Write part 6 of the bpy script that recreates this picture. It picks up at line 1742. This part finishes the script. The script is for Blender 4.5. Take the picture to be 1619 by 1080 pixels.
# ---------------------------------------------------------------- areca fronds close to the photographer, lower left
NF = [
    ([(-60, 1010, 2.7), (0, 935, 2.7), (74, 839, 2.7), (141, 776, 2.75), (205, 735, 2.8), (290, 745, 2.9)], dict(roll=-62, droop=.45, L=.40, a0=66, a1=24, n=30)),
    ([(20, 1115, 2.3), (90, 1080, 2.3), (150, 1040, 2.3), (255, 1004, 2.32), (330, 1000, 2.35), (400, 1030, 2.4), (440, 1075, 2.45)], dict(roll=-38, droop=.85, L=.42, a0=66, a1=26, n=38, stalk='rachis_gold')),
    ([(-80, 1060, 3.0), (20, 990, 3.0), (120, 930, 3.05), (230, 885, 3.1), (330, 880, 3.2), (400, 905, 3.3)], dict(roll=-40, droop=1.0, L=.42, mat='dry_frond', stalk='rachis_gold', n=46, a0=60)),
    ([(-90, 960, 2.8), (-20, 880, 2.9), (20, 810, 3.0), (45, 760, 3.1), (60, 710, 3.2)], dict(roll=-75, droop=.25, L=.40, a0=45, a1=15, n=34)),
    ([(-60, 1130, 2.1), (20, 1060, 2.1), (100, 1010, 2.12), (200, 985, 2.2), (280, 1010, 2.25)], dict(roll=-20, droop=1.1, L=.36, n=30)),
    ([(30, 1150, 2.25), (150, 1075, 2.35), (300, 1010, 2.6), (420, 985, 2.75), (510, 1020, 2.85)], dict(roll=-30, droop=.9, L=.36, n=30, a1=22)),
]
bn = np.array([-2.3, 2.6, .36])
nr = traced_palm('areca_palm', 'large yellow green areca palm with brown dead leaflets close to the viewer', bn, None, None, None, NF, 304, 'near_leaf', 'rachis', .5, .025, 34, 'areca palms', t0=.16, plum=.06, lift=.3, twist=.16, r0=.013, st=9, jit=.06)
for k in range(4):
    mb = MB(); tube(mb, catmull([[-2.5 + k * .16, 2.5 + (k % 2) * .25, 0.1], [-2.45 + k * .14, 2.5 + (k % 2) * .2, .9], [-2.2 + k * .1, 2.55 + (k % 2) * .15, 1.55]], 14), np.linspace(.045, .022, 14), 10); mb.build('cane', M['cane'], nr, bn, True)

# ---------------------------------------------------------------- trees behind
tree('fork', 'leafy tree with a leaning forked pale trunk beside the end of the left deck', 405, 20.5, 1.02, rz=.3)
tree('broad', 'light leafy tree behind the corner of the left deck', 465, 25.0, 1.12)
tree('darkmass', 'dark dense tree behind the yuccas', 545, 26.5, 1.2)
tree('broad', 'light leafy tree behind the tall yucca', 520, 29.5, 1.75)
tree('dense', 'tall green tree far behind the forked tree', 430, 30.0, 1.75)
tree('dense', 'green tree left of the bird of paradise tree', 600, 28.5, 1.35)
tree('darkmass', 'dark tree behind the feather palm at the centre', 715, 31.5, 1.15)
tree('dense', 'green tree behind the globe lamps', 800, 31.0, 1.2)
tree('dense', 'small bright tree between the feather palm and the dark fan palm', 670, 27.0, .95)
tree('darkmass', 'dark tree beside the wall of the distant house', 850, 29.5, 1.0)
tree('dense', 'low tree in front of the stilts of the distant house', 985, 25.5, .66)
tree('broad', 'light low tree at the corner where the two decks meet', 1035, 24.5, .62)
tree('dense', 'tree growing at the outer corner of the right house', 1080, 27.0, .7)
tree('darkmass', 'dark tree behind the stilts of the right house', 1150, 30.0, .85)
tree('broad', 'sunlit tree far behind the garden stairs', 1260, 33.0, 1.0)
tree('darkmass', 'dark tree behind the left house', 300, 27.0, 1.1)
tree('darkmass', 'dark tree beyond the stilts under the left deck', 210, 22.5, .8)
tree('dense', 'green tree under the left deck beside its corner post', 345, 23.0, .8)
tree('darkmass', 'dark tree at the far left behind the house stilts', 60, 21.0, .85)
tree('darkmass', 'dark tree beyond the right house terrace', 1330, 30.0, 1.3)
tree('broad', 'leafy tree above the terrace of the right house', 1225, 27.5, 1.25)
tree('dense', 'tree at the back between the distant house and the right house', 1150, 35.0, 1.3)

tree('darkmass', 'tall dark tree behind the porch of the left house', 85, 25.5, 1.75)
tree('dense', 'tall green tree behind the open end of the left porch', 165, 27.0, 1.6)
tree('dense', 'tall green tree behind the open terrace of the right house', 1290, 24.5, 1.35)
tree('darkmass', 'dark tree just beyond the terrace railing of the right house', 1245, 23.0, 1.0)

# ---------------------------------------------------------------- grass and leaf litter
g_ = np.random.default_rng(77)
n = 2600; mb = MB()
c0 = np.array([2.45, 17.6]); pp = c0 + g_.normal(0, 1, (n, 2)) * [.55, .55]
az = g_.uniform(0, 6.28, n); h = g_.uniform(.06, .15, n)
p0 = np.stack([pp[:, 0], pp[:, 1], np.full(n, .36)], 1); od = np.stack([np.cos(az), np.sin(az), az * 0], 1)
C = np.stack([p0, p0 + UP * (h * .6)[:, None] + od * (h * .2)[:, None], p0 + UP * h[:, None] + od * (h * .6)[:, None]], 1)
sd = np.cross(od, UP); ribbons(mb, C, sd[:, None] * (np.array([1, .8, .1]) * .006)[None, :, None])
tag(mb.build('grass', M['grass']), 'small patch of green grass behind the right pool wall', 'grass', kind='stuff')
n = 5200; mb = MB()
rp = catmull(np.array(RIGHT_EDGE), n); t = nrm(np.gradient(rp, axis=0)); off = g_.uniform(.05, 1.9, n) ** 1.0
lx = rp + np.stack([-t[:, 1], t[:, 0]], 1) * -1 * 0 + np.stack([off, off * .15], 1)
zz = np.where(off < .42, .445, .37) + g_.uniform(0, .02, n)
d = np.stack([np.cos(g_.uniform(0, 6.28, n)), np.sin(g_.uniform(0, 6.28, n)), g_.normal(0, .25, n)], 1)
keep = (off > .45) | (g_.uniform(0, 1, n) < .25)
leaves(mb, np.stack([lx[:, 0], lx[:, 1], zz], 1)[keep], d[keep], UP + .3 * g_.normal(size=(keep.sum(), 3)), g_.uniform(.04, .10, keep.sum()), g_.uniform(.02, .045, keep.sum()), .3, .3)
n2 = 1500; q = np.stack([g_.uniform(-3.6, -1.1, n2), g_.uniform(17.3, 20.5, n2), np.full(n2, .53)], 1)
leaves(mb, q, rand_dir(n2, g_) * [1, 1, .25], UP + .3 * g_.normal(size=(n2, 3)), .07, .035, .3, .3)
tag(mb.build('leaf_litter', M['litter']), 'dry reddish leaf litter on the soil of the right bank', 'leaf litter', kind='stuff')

#### Exercise goal
Extract the complete data, matching each line exactly.

#### Solved problem
Write part 6 of the bpy script that recreates this picture. It picks up at line 1742. This part finishes the script. The script is for Blender 4.5. Take the picture to be 1619 by 1080 pixels.
# ---------------------------------------------------------------- areca fronds close to the photographer, lower left
NF = [
    ([(-60, 1010, 2.7), (0, 935, 2.7), (74, 839, 2.7), (141, 776, 2.75), (205, 735, 2.8), (290, 745, 2.9)], dict(roll=-62, droop=.45, L=.40, a0=66, a1=24, n=30)),
    ([(20, 1115, 2.3), (90, 1080, 2.3), (150, 1040, 2.3), (255, 1004, 2.32), (330, 1000, 2.35), (400, 1030, 2.4), (440, 1075, 2.45)], dict(roll=-38, droop=.85, L=.42, a0=66, a1=26, n=38, stalk='rachis_gold')),
    ([(-80, 1060, 3.0), (20, 990, 3.0), (120, 930, 3.05), (230, 885, 3.1), (330, 880, 3.2), (400, 905, 3.3)], dict(roll=-40, droop=1.0, L=.42, mat='dry_frond', stalk='rachis_gold', n=46, a0=60)),
    ([(-90, 960, 2.8), (-20, 880, 2.9), (20, 810, 3.0), (45, 760, 3.1), (60, 710, 3.2)], dict(roll=-75, droop=.25, L=.40, a0=45, a1=15, n=34)),
    ([(-60, 1130, 2.1), (20, 1060, 2.1), (100, 1010, 2.12), (200, 985, 2.2), (280, 1010, 2.25)], dict(roll=-20, droop=1.1, L=.36, n=30)),
    ([(30, 1150, 2.25), (150, 1075, 2.35), (300, 1010, 2.6), (420, 985, 2.75), (510, 1020, 2.85)], dict(roll=-30, droop=.9, L=.36, n=30, a1=22)),
]
bn = np.array([-2.3, 2.6, .36])
nr = traced_palm('areca_palm', 'large yellow green areca palm with brown dead leaflets close to the viewer', bn, None, None, None, NF, 304, 'near_leaf', 'rachis', .5, .025, 34, 'areca palms', t0=.16, plum=.06, lift=.3, twist=.16, r0=.013, st=9, jit=.06)
for k in range(4):
    mb = MB(); tube(mb, catmull([[-2.5 + k * .16, 2.5 + (k % 2) * .25, 0.1], [-2.45 + k * .14, 2.5 + (k % 2) * .2, .9], [-2.2 + k * .1, 2.55 + (k % 2) * .15, 1.55]], 14), np.linspace(.045, .022, 14), 10); mb.build('cane', M['cane'], nr, bn, True)

# ---------------------------------------------------------------- trees behind
tree('fork', 'leafy tree with a leaning forked pale trunk beside the end of the left deck', 405, 20.5, 1.02, rz=.3)
tree('broad', 'light leafy tree behind the corner of the left deck', 465, 25.0, 1.12)
tree('darkmass', 'dark dense tree behind the yuccas', 545, 26.5, 1.2)
tree('broad', 'light leafy tree behind the tall yucca', 520, 29.5, 1.75)
tree('dense', 'tall green tree far behind the forked tree', 430, 30.0, 1.75)
tree('dense', 'green tree left of the bird of paradise tree', 600, 28.5, 1.35)
tree('darkmass', 'dark tree behind the feather palm at the centre', 715, 31.5, 1.15)
tree('dense', 'green tree behind the globe lamps', 800, 31.0, 1.2)
tree('dense', 'small bright tree between the feather palm and the dark fan palm', 670, 27.0, .95)
tree('darkmass', 'dark tree beside the wall of the distant house', 850, 29.5, 1.0)
tree('dense', 'low tree in front of the stilts of the distant house', 985, 25.5, .66)
tree('broad', 'light low tree at the corner where the two decks meet', 1035, 24.5, .62)
tree('dense', 'tree growing at the outer corner of the right house', 1080, 27.0, .7)
tree('darkmass', 'dark tree behind the stilts of the right house', 1150, 30.0, .85)
tree('broad', 'sunlit tree far behind the garden stairs', 1260, 33.0, 1.0)
tree('darkmass', 'dark tree behind the left house', 300, 27.0, 1.1)
tree('darkmass', 'dark tree beyond the stilts under the left deck', 210, 22.5, .8)
tree('dense', 'green tree under the left deck beside its corner post', 345, 23.0, .8)
tree('darkmass', 'dark tree at the far left behind the house stilts', 60, 21.0, .85)
tree('darkmass', 'dark tree beyond the right house terrace', 1330, 30.0, 1.3)
tree('broad', 'leafy tree above the terrace of the right house', 1225, 27.5, 1.25)
tree('dense', 'tree at the back between the distant house and the right house', 1150, 35.0, 1.3)

tree('darkmass', 'tall dark tree behind the porch of the left house', 85, 25.5, 1.75)
tree('dense', 'tall green tree behind the open end of the left porch', 165, 27.0, 1.6)
tree('dense', 'tall green tree behind the open terrace of the right house', 1290, 24.5, 1.35)
tree('darkmass', 'dark tree just beyond the terrace railing of the right house', 1245, 23.0, 1.0)

# ---------------------------------------------------------------- grass and leaf litter
g_ = np.random.default_rng(77)
n = 2600; mb = MB()
c0 = np.array([2.45, 17.6]); pp = c0 + g_.normal(0, 1, (n, 2)) * [.55, .55]
az = g_.uniform(0, 6.28, n); h = g_.uniform(.06, .15, n)
p0 = np.stack([pp[:, 0], pp[:, 1], np.full(n, .36)], 1); od = np.stack([np.cos(az), np.sin(az), az * 0], 1)
C = np.stack([p0, p0 + UP * (h * .6)[:, None] + od * (h * .2)[:, None], p0 + UP * h[:, None] + od * (h * .6)[:, None]], 1)
sd = np.cross(od, UP); ribbons(mb, C, sd[:, None] * (np.array([1, .8, .1]) * .006)[None, :, None])
tag(mb.build('grass', M['grass']), 'small patch of green grass behind the right pool wall', 'grass', kind='stuff')
n = 5200; mb = MB()
rp = catmull(np.array(RIGHT_EDGE), n); t = nrm(np.gradient(rp, axis=0)); off = g_.uniform(.05, 1.9, n) ** 1.0
lx = rp + np.stack([-t[:, 1], t[:, 0]], 1) * -1 * 0 + np.stack([off, off * .15], 1)
zz = np.where(off < .42, .445, .37) + g_.uniform(0, .02, n)
d = np.stack([np.cos(g_.uniform(0, 6.28, n)), np.sin(g_.uniform(0, 6.28, n)), g_.normal(0, .25, n)], 1)
keep = (off > .45) | (g_.uniform(0, 1, n) < .25)
leaves(mb, np.stack([lx[:, 0], lx[:, 1], zz], 1)[keep], d[keep], UP + .3 * g_.normal(size=(keep.sum(), 3)), g_.uniform(.04, .10, keep.sum()), g_.uniform(.02, .045, keep.sum()), .3, .3)
n2 = 1500; q = np.stack([g_.uniform(-3.6, -1.1, n2), g_.uniform(17.3, 20.5, n2), np.full(n2, .53)], 1)
leaves(mb, q, rand_dir(n2, g_) * [1, 1, .25], UP + .3 * g_.normal(size=(n2, 3)), .07, .035, .3, .3)
tag(mb.build('leaf_litter', M['litter']), 'dry reddish leaf litter on the soil of the right bank', 'leaf litter', kind='stuff')